Malade et absorbé par la défense de la cause de Pierre-Paul Sirven, Voltaire s'implique avec retard dans la défense de La Barre. Il écrit à Damilaville, le 23 juin 1766 : « Il n'est pas juste de punir la folie par des supplices qui ne doivent être réservés qu'aux plus grands crimes ». Le 7 juillet 1766, il apprend, « le cœur flétri », l'exécution d'Abbeville. Le fait que l'on ait brûlé un exemplaire du Dictionnaire philosophique en même temps que le malheureux, lui fait craindre l'arrestation. Il part prendre les eaux à Rolle, en Suisse. C'est de là qu'il mène la contre-offensive. En quinze jours, il établit les motivations réelles des juges d'Abbeville, démasque Dumaisniel de Belleval et ses faux témoins. Mis en cause dans cette affaire, Voltaire prend fait et cause pour le chevalier de La Barre et ses coaccusés. Il rédige un premier récit de l'affaire, d'une vingtaine de pages, la Relation de la mort du chevalier de La Barre à Monsieur le marquis de Beccaria, sous le pseudonyme de M. Cassen. Dans ce texte, Voltaire démontre la disproportion qu'il y avait entre la nature du délit – une provocation de jeunes gens qui dans la loi française n'entraînait plus, a fortiori, une condamnation à mort – et les conditions horribles de l'exécution. La protestation de Voltaire suffit pour que le tribunal d'Abbeville mette fin aux poursuites contre les autres prévenus. Moisnel est libéré. Duval de Soicourt est démis de ses fonctions.

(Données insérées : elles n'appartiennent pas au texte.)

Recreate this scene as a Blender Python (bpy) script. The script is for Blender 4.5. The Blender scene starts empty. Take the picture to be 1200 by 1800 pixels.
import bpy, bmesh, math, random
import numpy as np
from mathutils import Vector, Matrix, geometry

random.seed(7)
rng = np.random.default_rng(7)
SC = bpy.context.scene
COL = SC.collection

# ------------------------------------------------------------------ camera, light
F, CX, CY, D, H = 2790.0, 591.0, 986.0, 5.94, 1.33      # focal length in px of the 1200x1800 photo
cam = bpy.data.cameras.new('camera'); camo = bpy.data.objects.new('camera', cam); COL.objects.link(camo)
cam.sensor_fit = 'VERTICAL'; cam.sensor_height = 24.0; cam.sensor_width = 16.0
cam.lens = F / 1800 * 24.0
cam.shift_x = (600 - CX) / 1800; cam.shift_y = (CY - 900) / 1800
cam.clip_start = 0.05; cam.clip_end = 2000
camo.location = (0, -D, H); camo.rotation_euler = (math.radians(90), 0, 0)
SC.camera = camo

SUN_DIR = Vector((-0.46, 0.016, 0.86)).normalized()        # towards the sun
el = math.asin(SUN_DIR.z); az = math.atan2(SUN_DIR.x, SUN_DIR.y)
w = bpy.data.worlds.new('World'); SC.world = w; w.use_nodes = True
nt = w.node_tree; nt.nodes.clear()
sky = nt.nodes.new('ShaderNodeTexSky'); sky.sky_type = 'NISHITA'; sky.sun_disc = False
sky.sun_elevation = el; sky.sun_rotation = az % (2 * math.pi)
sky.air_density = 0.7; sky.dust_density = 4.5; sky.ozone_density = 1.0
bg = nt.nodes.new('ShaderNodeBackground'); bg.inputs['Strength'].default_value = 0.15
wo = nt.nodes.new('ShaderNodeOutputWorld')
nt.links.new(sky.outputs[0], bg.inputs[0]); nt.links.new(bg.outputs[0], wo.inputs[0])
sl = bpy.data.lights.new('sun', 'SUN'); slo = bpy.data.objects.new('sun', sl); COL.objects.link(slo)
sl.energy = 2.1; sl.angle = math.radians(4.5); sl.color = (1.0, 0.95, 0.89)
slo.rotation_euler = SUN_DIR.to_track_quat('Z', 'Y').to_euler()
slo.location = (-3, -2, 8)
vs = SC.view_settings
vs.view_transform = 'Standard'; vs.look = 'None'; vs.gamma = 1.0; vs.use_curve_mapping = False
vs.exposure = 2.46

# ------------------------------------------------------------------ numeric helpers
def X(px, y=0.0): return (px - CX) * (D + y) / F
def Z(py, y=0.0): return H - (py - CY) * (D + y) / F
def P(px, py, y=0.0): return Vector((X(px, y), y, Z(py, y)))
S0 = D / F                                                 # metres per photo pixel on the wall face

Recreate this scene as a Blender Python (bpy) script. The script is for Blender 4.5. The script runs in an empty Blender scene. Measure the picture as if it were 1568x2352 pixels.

Voltaire conteste en outre que le chevalier ait été responsable de la dégradation d'un crucifix : en effet, selon des témoignages, La Barre aurait été dans sa chambre, seul, la nuit de la dégradation. Dans son article « Torture » de l'édition de 1769 du Dictionnaire philosophique, Voltaire fait le récit du martyre du chevalier de La Barre : « Lorsque le chevalier de La Barre, petit-fils d'un lieutenant général des armées, jeune homme de beaucoup d'esprit et d'une grande espérance, mais ayant toute l'étourderie d'une jeunesse effrénée, fut convaincu d'avoir chanté des chansons impies, et même d'avoir passé devant une procession de capucins sans avoir ôté son chapeau, les juges d'Abbeville, gens comparables aux sénateurs romains, ordonnèrent, non seulement qu'on lui arrachât la langue, qu'on lui coupât la main, et qu'on brûlât son corps à petit feu ; mais ils l'appliquèrent encore à la torture pour savoir combien de chansons il avait chantées, et combien de processions il avait vu passer, le chapeau sur la tête. » Voltaire utilise ses relations pour tenter d'innocenter Gaillard d'Etallonde, qui s'est enfui en Hollande, et le protéger en le faisant engager dans l'armée prussienne. En juin 1775 paraît Le Cri du sang innocent, ouvrage signé par Gaillard d'Etallonde, réfugié à Ferney, mais vraisemblablement rédigé par Voltaire, qui espère ainsi, mais en vain, la clémence du nouveau roi, Louis XVI. 

Un symbole

L’affaire du chevalier de La Barre constitue, avec l’affaire Calas et l’affaire Sirven, une nouvelle occasion pour Voltaire et les philosophes des Lumières, au XVIIIe siècle, de lutter contre l’arbitraire du système judiciaire et de dénoncer l'obscurantisme des ecclésiastiques. Ceux-ci n'eurent pourtant aucune part directe à cette affaire, mais la laissèrent suivre son cours, exception faite de l'intervention de l'évêque d'Amiens pour demander la grâce de La Barre au roi7. Comme indiqué précédemment, Voltaire a ajouté à son Dictionnaire philosophique, devenu Questions sur l'Encyclopédie et considérablement enrichi, un article intitulé « Torture » dénonçant la violence infligée au jeune La Barre. 

Réhabilitation

La condamnation du chevalier de La Barre s'appuyait sur une interprétation abusive de textes judiciaires et sur la volonté des juges d'Abbeville et du Parlement de Paris de faire un exemple pour contrer l'influence, jugée nuisible, des philosophes. Une Déclaration, datée du 30 juillet 1766, sur le blasphème, ne prévoyait plus la peine de mort. Le chevalier de La Barre fut réhabilité par la Convention le 25 brumaire an II (15 novembre 1793). 

Point de vue critique sur les motivations de l'affaire

Les fondements de l'affaire du chevalier de La Barre ne font pas l'unanimité parmi les historiens. Ainsi, l'historien Adrien Dansette défend l'idée que « le chevalier de La Barre, au demeurant débauché, meurt victime de la haine d'un magistrat pour sa famille ».